しかし、藤井が被災したことを知った仙台時代の後輩たちが、藤井が使っていたハサミと同じものを探して持ってきてくれた。
「うれしかった。人のつながりのありがたさをこれほど感じたことはない」
***
昨年夏に行われた都市対抗東北予選の直前、藤井はハサミを持って、日本製紙石巻野球部の部室を訪れた。西尾らの髪をカットするためだ。
「こうなったら都市対抗に行ってほしかったんだけどね」。東北予選で敗れ、日本製紙石巻は都市対抗本戦出場を逃したが、藤井は「今年に期待している」という。「この野球部は、もちろん日本製紙さんのチームなんだけど、石巻の代表でもあるんだ。だから都市対抗は応援に力が入る」
店を失ってから、得意客のために出前でカットをしていたが、昨年12月10日、石巻市立町に作られたプレハブの仮設商店街「石巻立町復興ふれあい商店街」のなかの一軒として、12坪の「理容石巻」がオープン。
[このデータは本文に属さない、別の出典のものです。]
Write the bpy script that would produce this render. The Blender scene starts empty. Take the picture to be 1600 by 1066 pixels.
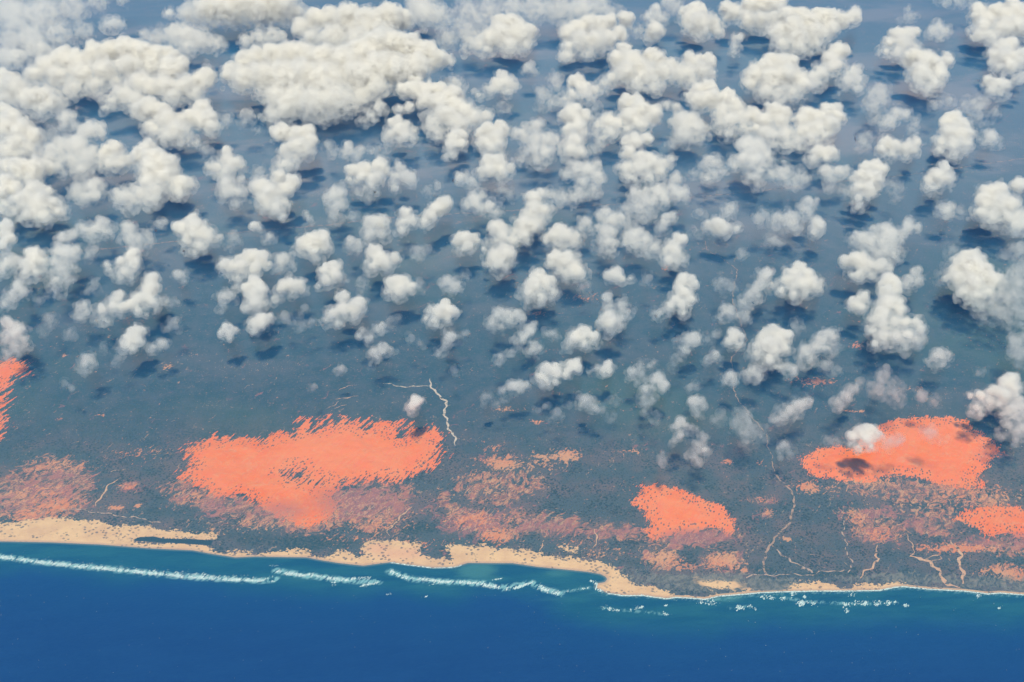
import bpy, math, random, zlib
import numpy as np
from mathutils import Vector

# ------------------------------------------------------------------ camera, sky, sun, exposure
sc = bpy.context.scene
COL = sc.collection
CAM_H = 9500.0
PITCH = 30.0                       # degrees below the horizon
LENS = 50.0
cam = bpy.data.cameras.new('camera')
cam_ob = bpy.data.objects.new('camera', cam)
COL.objects.link(cam_ob)
cam.lens = LENS
cam.sensor_width = 36.0
cam.clip_start = 10.0
cam.clip_end = 600000.0
cam_ob.location = (0, 0, CAM_H)
cam_ob.rotation_euler = (math.radians(90 - PITCH), 0, 0)
sc.camera = cam_ob

SUN_EL, SUN_AZ = 64.0, 183.0       # azimuth clockwise from +Y (the view direction): behind the viewer
world = bpy.data.worlds.new('World')
sc.world = world
world.use_nodes = True
wn = world.node_tree
sky = wn.nodes.new('ShaderNodeTexSky')
sky.sky_type = 'NISHITA'
sky.sun_disc = False
sky.sun_elevation = math.radians(SUN_EL)
sky.sun_rotation = math.radians(SUN_AZ)
sky.altitude = 3000
wn.links.new(sky.outputs[0], wn.nodes['Background'].inputs[0])
wn.nodes['Background'].inputs[1].default_value = 0.08
sun = bpy.data.lights.new('sun', 'SUN')
sun_ob = bpy.data.objects.new('sun', sun)
COL.objects.link(sun_ob)
sun.energy = 5.0
sun.angle = math.radians(0.5)
sun.color = (1.0, 0.922, 0.70)
e, a = math.radians(SUN_EL), math.radians(SUN_AZ)
sdir = Vector((math.sin(a) * math.cos(e), math.cos(a) * math.cos(e), math.sin(e)))
sun_ob.rotation_euler = sdir.to_track_quat('Z', 'Y').to_euler()
sc.view_settings.view_transform = 'Standard'
sc.view_settings.look = 'None'
sc.view_settings.exposure = 0.2
sc.view_settings.gamma = 1.0
sc.cycles.use_denoising = True
sc.cycles.max_bounces = 12
sc.cycles.volume_bounces = 7
sc.cycles.volume_step_rate = 0.5

# ------------------------------------------------------------------ where a point of the photograph lies in the place
FPX = LENS / 36.0 * 1600
CP, SP = math.cos(math.radians(PITCH)), math.sin(math.radians(PITCH))


def at(px, py, z=0.0):
    """World x, y and the slant distance of the point at height z seen at photo pixel (px, py)."""
    u = (px - 800.0) / FPX
    v = (533.0 - py) / FPX
    dx, dy, dz = u, CP + v * SP, -SP + v * CP
    t = (z - CAM_H) / dz
    return dx * t, dy * t, t


def tag(o, label=None, cat=None, group=None, kind=None):
    if label: o['label'] = label
    if cat: o['category'] = cat
    if group: o['group'] = group
    if kind: o['kind'] = kind
    return o


def link_mesh(name, verts, faces, mats, smooth=False):
    me = bpy.data.meshes.new(name)
    me.from_pydata([tuple(v) for v in verts] if not isinstance(verts, list) else verts, [], faces if isinstance(faces, list) else faces.tolist())
    for m in mats: me.materials.append(m)
    if smooth: me.polygons.foreach_set('use_smooth', [True] * len(me.polygons))
    o = bpy.data.objects.new(name, me)
    COL.objects.link(o)
    return o


# ------------------------------------------------------------------ node helpers
class NT:
    def __init__(s, name):
        s.m = bpy.data.materials.new(name)
        s.m.use_nodes = True
        s.t = s.m.node_tree
        s.t.nodes.clear()
        s.out = s.t.nodes.new('ShaderNodeOutputMaterial')

    def put(s, sock, v):
        if isinstance(v, bpy.types.NodeSocket): s.t.links.new(v, sock)
        elif v is not None:
            if isinstance(v, (tuple, list)) and len(v) == 3 and sock.type == 'RGBA': v = (*v, 1)
            sock.default_value = v

    def math(s, op, a, b=None, c=None, clamp=False):
        n = s.t.nodes.new('ShaderNodeMath'); n.operation = op; n.use_clamp = clamp
        for i, v in enumerate((a, b, c)): s.put(n.inputs[i], v)
        return n.outputs[0]

    def step(s, x, lo, hi, a=0.0, b=1.0):
        n = s.t.nodes.new('ShaderNodeMapRange'); n.interpolation_type = 'SMOOTHSTEP'
        for i, v in enumerate((x, lo, hi, a, b)): s.put(n.inputs[i], v)
        return n.outputs[0]

    def lin(s, x, lo, hi, a=0.0, b=1.0):
        n = s.t.nodes.new('ShaderNodeMapRange'); n.interpolation_type = 'LINEAR'
        for i, v in enumerate((x, lo, hi, a, b)): s.put(n.inputs[i], v)
        return n.outputs[0]

    def mix(s, f, a, b):
        n = s.t.nodes.new('ShaderNodeMix'); n.data_type = 'RGBA'
        s.put(n.inputs[0], f); s.put(n.inputs[6], a); s.put(n.inputs[7], b)
        return n.outputs[2]

    def pos(s, rot=0.0, scale=(1, 1, 1), loc=(0, 0, 0)):
        g = s.t.nodes.new('ShaderNodeNewGeometry')
        r = s.t.nodes.new('ShaderNodeVectorRotate'); r.rotation_type = 'Z_AXIS'
        s.t.links.new(g.outputs['Position'], r.inputs['Vector']); r.inputs['Angle'].default_value = math.radians(rot)
        m = s.t.nodes.new('ShaderNodeMapping'); m.vector_type = 'POINT'
        s.t.links.new(r.outputs[0], m.inputs[0]); m.inputs['Scale'].default_value = scale; m.inputs['Location'].default_value = loc
        return m.outputs[0]

    def noise(s, vec, scale=1.0, detail=3.0, rough=0.55, dist=0.0):
        n = s.t.nodes.new('ShaderNodeTexNoise')
        s.put(n.inputs['Vector'], vec); s.put(n.inputs['Scale'], scale); s.put(n.inputs['Detail'], detail)
        s.put(n.inputs['Roughness'], rough); s.put(n.inputs['Distortion'], dist)
        return n.outputs[0]

    def voro(s, vec, scale=1.0, rand=1.0):
        n = s.t.nodes.new('ShaderNodeTexVoronoi')
        s.put(n.inputs['Vector'], vec); s.put(n.inputs['Scale'], scale); s.put(n.inputs['Randomness'], rand)
        return n.outputs['Distance']

    def attr(s, name):
        n = s.t.nodes.new('ShaderNodeAttribute'); n.attribute_name = name
        return n.outputs['Fac']


# ------------------------------------------------------------------ traced outlines (photo pixels, turned into ground positions)
SHORE = [(0,846),(79,847.5),(158,851),(236,857),(302,860),(328,865),(368,871),(400,869.5),(420,870),(479,871),(505,876),(531,880),
 (568,884),(590,881),(610,878.5),(636,882),(676,887),(710,886),(720,883),(731,879.5),(770,880),(800,880),(839,885.6),(879,889.5),(918,893.5),
 (938,897),(946,901),(949,905),(945,910),(932,912),(931,918),(949,926.5),(972,930),(1006,930),(1019,932),(1040,935),(1056,933),(1079,934),(1101,936),
 (1124,931),(1150,929),(1187,925.6),(1225,924),(1281,923),(1322,923),(1375,922),(1398,917),(1412,916),(1450,920),(1506,923),(1544,927.5),(1562,926),(1600,929)]
DUNES = [
 [(288,703),(300,697),(318,690),(332,682),(345,686),(360,685),(380,686),(392,684),(404,684),(410,692),(418,680),(432,678),(445,676),(455,680),
  (462,672),(470,668),(474,655),(480,653),(484,662),(488,672),(492,665),(500,656),(507,672),(513,665),(517,653),(520,668),(530,660),(535,650),
  (548,652),(545,662),(560,662),(573,657),(570,672),(585,664),(595,660),(612,658),(618,663),(628,661),(620,675),(622,682),(632,686),(640,680),
  (641,663),(648,668),(660,672),(672,668),(690,676),(693,684),(690,692),(695,702),(685,715),(680,725),(668,735),(655,740),(640,745),(620,754),
  (605,753),(590,748),(575,750),(555,755),(535,757),(520,770),(530,785),(525,800),(515,812),(500,818),(480,826),(470,820),(455,815),(440,812),
  (420,800),(405,790),(390,780),(370,775),(350,780),(330,772),(318,765),(300,755),(292,748),(278,748),(285,735),(300,727),(290,715)],
 [(1003,760),(1020,759),(1045,762),(1065,765),(1080,772),(1100,780),(1120,788),(1135,800),(1145,815),(1150,830),(1140,838),(1125,828),(1110,826),
  (1090,830),(1060,834),(1040,840),(1025,845),(1012,838),(1008,828),(1015,820),(1010,812),(1005,800),(995,793),(985,785),(990,775),(1005,770)],
 [(1252,718),(1270,706),(1285,700),(1310,697),(1330,700),(1345,690),(1365,672),(1380,662),(1405,655),(1430,652),(1460,653),(1485,652),(1510,656),
  (1520,668),(1535,680),(1555,690),(1560,705),(1548,720),(1540,735),(1530,745),(1535,760),(1510,765),(1490,762),(1470,762),(1440,748),(1410,745),
  (1380,745),(1360,755),(1330,752),(1300,748),(1275,748),(1262,740),(1255,728)],
 [(1486,812),(1510,800),(1530,793),(1560,790),(1600,795),(1700,790),(1700,850),(1600,842),(1570,835),(1545,840),(1530,830),(1515,820)],
 [(-60,560),(0,566),(30,562),(45,580),(25,592),(10,605),(8,625),(4,650),(8,670),(0,690),(-60,700)]]
HOLES = [[(444,738),(455,735),(458,740),(470,731),(475,745),(468,750),(458,745),(447,744)], [(495,756),(502,753),(505,757),(499,760)]]
BEACH = [
 [(-60,815),(0,818),(16,818),(40,812),(58,811),(97,808),(118,812),(155,813),(168,821),(210,822),(244,825),(289,832),(336,838),(340,842),(320,848),
  (330,856),(345,862),(380,866),(425,863),(450,860),(476,863),(482,870),(480,890),(300,890),(-60,870)],
 [(490,872),(515,866),(525,862),(545,866),(565,870),(572,855),(575,850),(610,846),(640,846),(655,853),(650,862),(670,872),(690,876),(706,878),
  (712,870),(695,858),(688,853),(700,850),(720,851),(740,854),(770,858),(800,860),(830,860),(850,867),(870,870),(900,872),(935,875),(950,885),
  (970,892),(983,900),(985,910),(1000,915),(1040,922),(1060,935),(1040,950),(900,935),(700,900),(560,900),(490,882)],
 [(1085,907),(1110,905),(1150,907),(1165,918),(1140,925),(1110,922),(1090,915)],
 [(1225,912),(1262,909),(1292,911),(1317,921),(1317,930),(1240,930)],
 [(1341,919),(1367,912),(1405,909),(1418,915),(1410,925),(1350,930)],
 [(880,856),(895,855),(906,859),(900,863),(884,862)]]
LAGOON = [(208,844),(216,840),(240,838.5),(255,842),(300,843),(334,845),(330,853),(300,851),(250,848),(212,846)]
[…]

藤井をはじめ被災した理髪師4人が共同運営している。
「鏡と椅子があるところでやれるのはすごくうれしい。みんな待っていてくれたからね」。藤井は笑顔で語った。
4月中旬には藤井の新しい店がオープンする。元の店からほど近い場所で、店名も同じ、「ヘアカットクラブ・マーク」。